When reflecting on the past two years and what I’ve gained from them, I’ve thought of the relationships I’ve made and how walking out of this experience confirmed the things that brought me here in the first place.  When talking about Fisher, we talk a lot about the small class size being a key component of the overall experience.  The small class size lends itself to more intimate settings which, in turn, lend itself to more opportunities to connect with classmates, faculty and career management.  This all made logical sense, but I’ve been able to now have the experience of living it out and I can say it’s all true.  Friendships-I have been able to get to know several classmates in a deep way over this relatively short period of time, and I fully expect to continue those relationships even after the program is finished. Professors-even having gone to Ohio State for undergrad, I’ve seen a world of difference in the depth of relationships I have with my professors at Fisher.  Most of them are in the Ops/Logistics field (my focus in the program) and I have been able to cultivate these relationships and to lean on them for better understanding a concept and also for career advice.

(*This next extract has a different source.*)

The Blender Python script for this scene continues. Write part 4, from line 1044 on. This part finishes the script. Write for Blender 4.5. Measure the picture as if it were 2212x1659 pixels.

Another area that sticks out to me is the Corporate Mentor Program.  As a student, you fill out an “application.”  It’s more of an info sheet on what you’re looking for in a mentor, and they pair you with an executive in the Columbus area.  The program is only supposed to last for a year, but often the relationships extend for more, and that was the case for me.  My mentor has been a great source of advice and has graciously connected me to others in the supply chain profession.

The FutureFuture path

Looking now to the future.  Currently, I am searching for a supply chain position in the Columbus area, but am hopeful that something will come through soon.  Coming to an MBA program is somewhat of a gamble, albeit a calculated and relatively low risk gamble (92% of graduates last year had jobs within 3 months of graduation).  You’re essentially putting all of your chips in and hoping the investment pays off.  Thankfully it almost always does, but at certain times tries your resolve.  I’ve found in those times it’s been helpful to focus on the good things in your life and to know that life is more than just what job you have.  For example, my wife and I just welcomed our daughter to the world a couple weeks ago (see picture below).  What a blessing!


The MBA program has been a great re-calibration experience for my career and I’m looking forward to a brighter future than when I entered.